Güncelleme Tarihi:
Nazlı Ilıcak’la sohbetine çocukluk yıllarını anlatmakla başlayan Gülriz Sururi, “Acı dolu ve yalnız bir çocukluk yaşadım. Babam, 4 amcam ve 2 yaşlı büyükanne arasında geçti çocukluğum. Ama o çocukluk galiba bugünkü Gülriz’in oluşumunda büyük bir etken oldu” dedi.

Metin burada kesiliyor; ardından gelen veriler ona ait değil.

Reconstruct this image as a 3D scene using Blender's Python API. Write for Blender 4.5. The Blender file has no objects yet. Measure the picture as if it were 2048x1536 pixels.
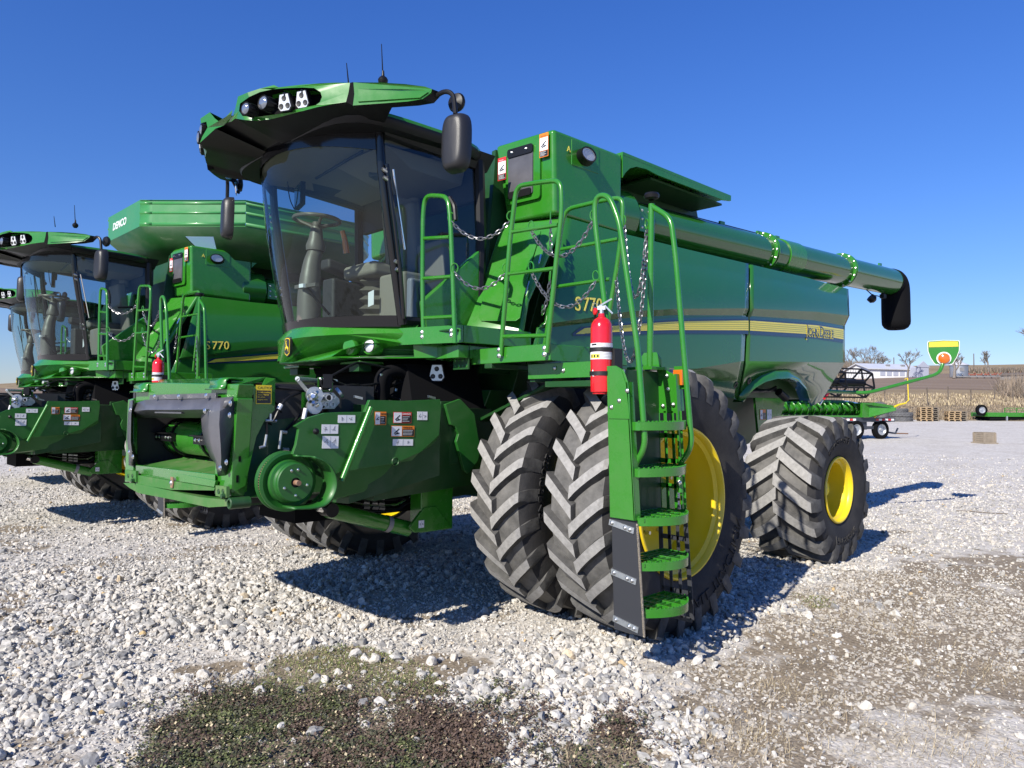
import bpy, bmesh, math, random
import numpy as np
from mathutils import Vector, Matrix, Quaternion
from mathutils.geometry import tessellate_polygon
R = math.radians
random.seed(7); rng = np.random.default_rng(7)
sc = bpy.context.scene
col = sc.collection

# ---------------------------------------------------------------- camera
FPX, W0, H0 = 1479.5, 2048, 1536
CAM = Vector((4.592, 5.513, 1.6155)); YAW, PIT, ROL = R(-133.83), R(1.81), R(0.37)
fw = Vector((math.cos(PIT)*math.cos(YAW), math.cos(PIT)*math.sin(YAW), math.sin(PIT)))
rt = Vector((math.sin(YAW), -math.cos(YAW), 0)); up = rt.cross(fw)
cr = rt*math.cos(ROL)+up*math.sin(ROL); cu = -rt*math.sin(ROL)+up*math.cos(ROL)
cd = bpy.data.cameras.new('camera'); cam = bpy.data.objects.new('camera', cd); col.objects.link(cam)
cd.sensor_width = 36; cd.lens = 36*FPX/W0; cd.clip_start = .05; cd.clip_end = 6000
cam.matrix_world = Matrix(((cr.x, cu.x, -fw.x, CAM.x), (cr.y, cu.y, -fw.y, CAM.y), (cr.z, cu.z, -fw.z, CAM.z), (0, 0, 0, 1)))
sc.camera = cam

# ---------------------------------------------------------------- sky, sun, exposure
LD = Vector((-1.42, -.28, -1.0)).normalized()          # the way the sunlight travels
SEL = math.asin(-LD.z); SAZ = math.atan2(-LD.y, -LD.x)
w = bpy.data.worlds.new('World'); sc.world = w; w.use_nodes = True
nt = w.node_tree; bg = nt.nodes['Background']
sky = nt.nodes.new('ShaderNodeTexSky'); sky.sky_type = 'NISHITA'; sky.sun_disc = False
sky.sun_elevation = SEL; sky.sun_rotation = math.pi/2-SAZ
sky.altitude = 300; sky.air_density = 1.3; sky.dust_density = 0; sky.ozone_density = 6.0
mx = nt.nodes.new('ShaderNodeMix'); mx.data_type = 'RGBA'; mx.blend_type = 'MULTIPLY'; mx.inputs[0].default_value = 1; mx.inputs[7].default_value = (.61, .86, 1.50, 1)
nt.links.new(sky.outputs[0], mx.inputs[6]); 
tcw = nt.nodes.new('ShaderNodeTexCoord'); sx_ = nt.nodes.new('ShaderNodeSeparateXYZ'); nt.links.new(tcw.outputs['Generated'], sx_.inputs[0])
rw = nt.nodes.new('ShaderNodeValToRGB'); ew = rw.color_ramp.elements                   # pale horizon, deep zenith
ew[0].position = .0; ew[0].color = (1, .78, .62, 1); ew[1].position = .48; ew[1].color = (.55, .66, .70, 1)
for ps, cc in ((.06, (.96, .77, .63)), (.16, (.78, .72, .645)), (.28, (.66, .69, .66))): kk_ = ew.new(ps); kk_.color = (*cc, 1)
nt.links.new(sx_.outputs[2], rw.inputs[0]); m3 = nt.nodes.new('ShaderNodeMix'); m3.data_type = 'RGBA'; m3.blend_type = 'MULTIPLY'; m3.inputs[0].default_value = 1
nt.links.new(mx.outputs[2], m3.inputs[6]); nt.links.new(rw.outputs[0], m3.inputs[7]); nt.links.new(m3.outputs[2], bg.inputs[0]); bg.inputs[1].default_value = .101
sl = bpy.data.lights.new('sun', 'SUN'); sl.energy = 5.0; sl.angle = R(.5); sl.color = (1, .94, .83)
so = bpy.data.objects.new('sun', sl); col.objects.link(so); so.rotation_euler = LD.to_track_quat('-Z', 'Y').to_euler()
sc.view_settings.view_transform = 'Standard'; sc.view_settings.look = 'None'
sc.view_settings.exposure = .56; sc.view_settings.gamma = 1; sc.view_settings.use_curve_mapping = False
sc.cycles.max_bounces = 8; sc.cycles.transparent_max_bounces = 12

# ---------------------------------------------------------------- helpers
def at(u, v, ax, val):                                 # a point on a known plane of the machine, seen at (u, v)
    d = fw+cr*((u-W0/2)/FPX)+cu*((H0/2-v)/FPX)
    i = 'xyz'.index(ax); t = (val-CAM[i])/d[i]
    return CAM+d*t
def V(*a): return Vector(a)
def tag(o, label=None, cat=None, group=None, kind=None):
    if label: o['label'] = label
    if cat: o['category'] = cat
    if group: o['group'] = group
    if kind: o['kind'] = kind
    return o
def empty(name, loc=(0, 0, 0), rz=0):
    o = bpy.data.objects.new(name, None); col.objects.link(o); o.location = loc; o.rotation_euler = (0, 0, rz); return o
def copy_tree(o, parent=None):
    c = o.copy(); col.objects.link(c); c.parent = parent
    for ch in [x for x in bpy.data.objects if x.parent == o]: copy_tree(ch, c)
    return c

MAT = {}
def mat(name, c=(.5, .5, .5), rough=.5, metal=0, coat=0, spec=.5, fn=None, c2=None, nscale=8, bump=0, bscale=40, namt=.5, dirt=0):
    m = bpy.data.materials.new(name); m.use_nodes = True; MAT[name] = m
    n = m.node_tree.nodes; l = m.node_tree.links; p = n['Principled BSDF']
    p.inputs['Base Color'].default_value = (*c, 1); p.inputs['Roughness'].default_value = rough
    p.inputs['Metallic'].default_value = metal; p.inputs['Coat Weight'].default_value = coat
    p.inputs['Coat Roughness'].default_value = .04; p.inputs['Specular IOR Level'].default_value = spec
    tc = n.new('ShaderNodeTexCoord')
    if c2:
        nz = n.new('ShaderNodeTexNoise'); nz.inputs['Scale'].default_value = nscale; nz.inputs['Detail'].default_value = 6
        nz.inputs['Roughness'].default_value = .65
        rp = n.new('ShaderNodeValToRGB'); rp.color_ramp.elements[0].position = .5-namt/2; rp.color_ramp.elements[1].position = .5+namt/2
        rp.color_ramp.elements[0].color = (*c, 1); rp.color_ramp.elements[1].color = (*c2, 1)
        l.new(tc.outputs['Object'], nz.inputs['Vector']); l.new(nz.outputs['Fac'], rp.inputs[0]); l.new(rp.outputs[0], p.inputs['Base Color'])
    if bump:
        nb = n.new('ShaderNodeTexNoise'); nb.inputs['Scale'].default_value = bscale; nb.inputs['Detail'].default_value = 4
        bp = n.new('ShaderNodeBump'); bp.inputs['Strength'].default_value = bump; bp.inputs['Distance'].default_value = .01
        l.new(tc.outputs['Object'], nb.inputs['Vector']); l.new(nb.outputs['Fac'], bp.inputs['Height']); l.new(bp.outputs[0], p.inputs['Normal'])
    return m

class MB:
    """collects shapes with their materials and links them as one mesh object"""
    def __init__(s): s.v = []; s.f = []; s.m = []; s.sm = []; s.names = []
    def mi(s, m):
        if m not in s.names: s.names.append(m)
        return s.names.index(m)
    def add(s, vs, fs, m, smooth=False):
        o = len(s.v); s.v += [tuple(x) for x in vs]; k = s.mi(m)
        for f in fs: s.f.append([i+o for i in f]); s.m.append(k); s.sm.append(smooth)
    def hexa(s, p, m):                                  # p: 4 bottom (ccw) + 4 top
        s.add(p, [(3, 2, 1, 0), (4, 5, 6, 7), (0, 1, 5, 4), (1, 2, 6, 5), (2, 3, 7, 6), (3, 0, 4, 7)], m)
    def box(s, x0, x1, y0, y1, z0, z1, m):
        s.hexa([(x0, y0, z0), (x1, y0, z0), (x1, y1, z0), (x0, y1, z0), (x0, y0, z1), (x1, y0, z1), (x1, y1, z1), (x0, y1, z1)], m)
    def obox(s, c, ax, ay, az, hx, hy, hz, m):          # oriented box: centre, three axes, half sizes
        c = Vector(c); ax = Vector(ax).normalized(); ay = Vector(ay).normalized(); az = Vector(az).normalized()
        q = [c+ax*(i*hx)+ay*(j*hy)+az*(k*hz) for k in (-1, 1) for i, j in ((-1, -1), (1, -1), (1, 1), (-1, 1))]
        s.hexa(q, m)
    def tube(s, pts, r, m, n=10, caps=True, bend=0, r1=None, closed=False):
        pts = [Vector(p) for p in pts]
        if bend and len(pts) > 2:                       # round the corners
            out = [pts[0]]
            for i in range(1, len(pts)-1):
                a, b, c = pts[i-1], pts[i], pts[i+1]
                d1 = min(bend, (a-b).length*.48); d2 = min(bend, (c-b).length*.48)
                p1 = b+(a-b).normalized()*d1; p2 = b+(c-b).normalized()*d2
                for t in (0, .2, .4, .6, .8, 1): out.append(p1*(1-t)**2+b*2*t*(1-t)+p2*t*t)
            pts = out+[pts[-1]]
        N = len(pts); vs = []; fs = []
        T = []
        for i in range(N):
            a = pts[(i-1) % N] if (closed or i > 0) else pts[0]; b = pts[(i+1) % N] if (closed or i < N-1) else pts[-1]
            T.append((b-a).normalized() if (b-a).length > 1e-9 else V(0, 0, 1))
        u = T[0].orthogonal().normalized()
        for i in range(N):
            u = (u-T[i]*u.dot(T[i])).normalized(); w_ = T[i].cross(u)
            rr = r if r1 is None else r+(r1-r)*i/(N-1)
            for k in range(n):
                a = 2*math.pi*k/n; vs.append(pts[i]+u*(math.cos(a)*rr)+w_*(math.sin(a)*rr))
        for i in range(N if closed else N-1):
            j = (i+1) % N
            for k in range(n): fs.append((i*n+k, i*n+(k+1) % n, j*n+(k+1) % n, j*n+k))
        s.add(vs, fs, m, True)
        if caps and not closed:
            o = len(s.v)-len(vs); kk = s.mi(m)
            s.f.append([o+k for k in range(n)][::-1]); s.m.append(kk); s.sm.append(True)
            s.f.append([o+(N-1)*n+k for k in range(n)]); s.m.append(kk); s.sm.append(True)
    def cyl(s, a, b, r, m, r1=None, n=20): s.tube([a, b], r, m, n=n, r1=r1)
    def lathe(s, prof, o, ax, m, n=32, caps=False, ang=2*math.pi, a0=0, ref=None):   # prof: (distance along axis, radius)
        o = Vector(o); ax = Vector(ax).normalized(); u = Vector(ref).normalized() if ref else ax.orthogonal().normalized(); w_ = ax.cross(u)
        full = ang > 6.28; cnt = n if full else n+1; vs = []; fs = []
        for (t, r) in prof:
            for k in range(cnt):
                a = a0+ang*k/n; vs.append(o+ax*t+(u*math.cos(a)+w_*math.sin(a))*r)
        for i in range(len(prof)-1):
            for k in range(n):
                k2 = (k+1) % cnt; fs.append((i*cnt+k, i*cnt+k2, (i+1)*cnt+k2, (i+1)*cnt+k))
        s.add(vs, fs, m, True)
        if caps:
            s.add(vs[:cnt], [tuple(range(cnt))[::-1]], m); s.add(vs[-cnt:], [tuple(range(cnt))], m)
    def plate(s, pts, th, m, nrm=None):                 # flat or slightly warped outline with thickness along its normal
        pts = [Vector(p) for p in pts]; N = len(pts)
        if nrm is None:
            nrm = V(0, 0, 0)
            for i in range(N): nrm += pts[i].cross(pts[(i+1) % N])
        nrm = Vector(nrm).normalized(); q = [p-nrm*th for p in pts]
        tr = tessellate_polygon([pts]); fs = []
        for t in tr:
            a, b, c = (pts[i] for i in t); k = (b-a).cross(c-a).dot(nrm) > 0
            fs.append(tuple(t) if k else tuple(t)[::-1]); fs.append(tuple(i+N for i in (t[::-1] if k else t)))
        s.add(pts+q, fs, m)
        s.add(pts+q, [(i, i+N, (i+1) % N+N, (i+1) % N) for i in range(N)], m)
    def ring(s, outer, inner, th, m, nrm):              # plate with a hole; outlines of equal length
        nrm = Vector(nrm).normalized(); N = len(outer); o = [Vector(p) for p in outer]; i_ = [Vector(p) for p in inner]
        vs = o+i_+[p-nrm*th for p in o]+[p-nrm*th for p in i_]; fs = []
        for k in range(N):
            j = (k+1) % N
            fs += [(k, j, N+j, N+k), (2*N+j, 2*N+k, 3*N+k, 3*N+j), (j, k, 2*N+k, 2*N+j), (N+k, N+j, 3*N+j, 3*N+k)]
        s.add(vs, fs, m)
    def surf(s, fn, nu, nv, m, smooth=True, wrap=False):  # fn(i/nu, j/nv) -> point
        vs = [fn(i/nu, j/nv) for i in range(nu+1) for j in range(nv+1)]
        fs = [(i*(nv+1)+j, (i+1)*(nv+1)+j, (i+1)*(nv+1)+j+1, i*(nv+1)+j+1) for i in range(nu) for j in range(nv)]
        s.add(vs, fs, m, smooth)
    def bolt(s, p, nrm, r=.013, m='bolt'):
        p = Vector(p); nrm = Vector(nrm).normalized()
        s.lathe([(0, r*1.25), (.002, r*1.25), (.003, r), (.008, r*.85), (.011, r*.4), (.012, .0005)], p, nrm, m, n=8)
    def build(s, name, parent=None, bevel=0, sharp=35, solid=0, seg=2):
        me = bpy.data.meshes.new(name); me.from_pydata(s.v, [], s.f)
        for n_ in s.names: me.materials.append(MAT[n_])
        me.polygons.foreach_set('material_index', s.m)
        sm = [True]*len(s.f) if bevel else s.sm
        me.polygons.foreach_set('use_smooth', sm); me.update()
        bm = bmesh.new(); bm.from_mesh(me); bmesh.ops.remove_doubles(bm, verts=bm.verts, dist=1e-5)
        bmesh.ops.recalc_face_normals(bm, faces=bm.faces); bm.to_mesh(me); bm.free()
        me.set_sharp_from_angle(angle=R(sharp))
        o = bpy.data.objects.new(name, me); col.objects.link(o); o.parent = parent
        if solid:
            md = o.modifiers.new('solid', 'SOLIDIFY'); md.thickness = solid; md.offset = -1
        if bevel:
            md = o.modifiers.new('bevel', 'BEVEL'); md.width = bevel; md.segments = seg; md.limit_method = 'ANGLE'; md.angle_limit = R(32)
            md.harden_normals = True
        return o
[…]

Usta tiyatrocu, annesini çok küçük yaşta kaybettiğini de sözlerine ekledi: “Annemi safra kesesi enfeksiyonu nedeniyle çok erken kaybettik. Çok değerli bir tiyatrocuydu, ilk primadonna’ydı. Onun öldüğünü 6 yaşıma kadar benden sakladılar. ‘Almanya’ya plak doldurmaya gitti’ dediler. Öldüğünü garip bir şekilde öğrendim. Bir gün beni anneannem aldı ve parka götürdü. Parkta otururken bir Rum hanım, anneanneme annemi sordu. Anneannem de ‘petane’ dedi. O sözcüğü aklımda tuttum ve bir gün Balıkçı Niko’ya sordum. Böylece annemin ölmüş olduğunu anladım. Babamı ise çocukken hiç göremezdim. Çünkü o tiyatro yapıyordu. Bana ‘seni görmeye geleceğim’ derdi ama hiç gelmezdi. Bana verdiği sözleri hiç tutmadı.”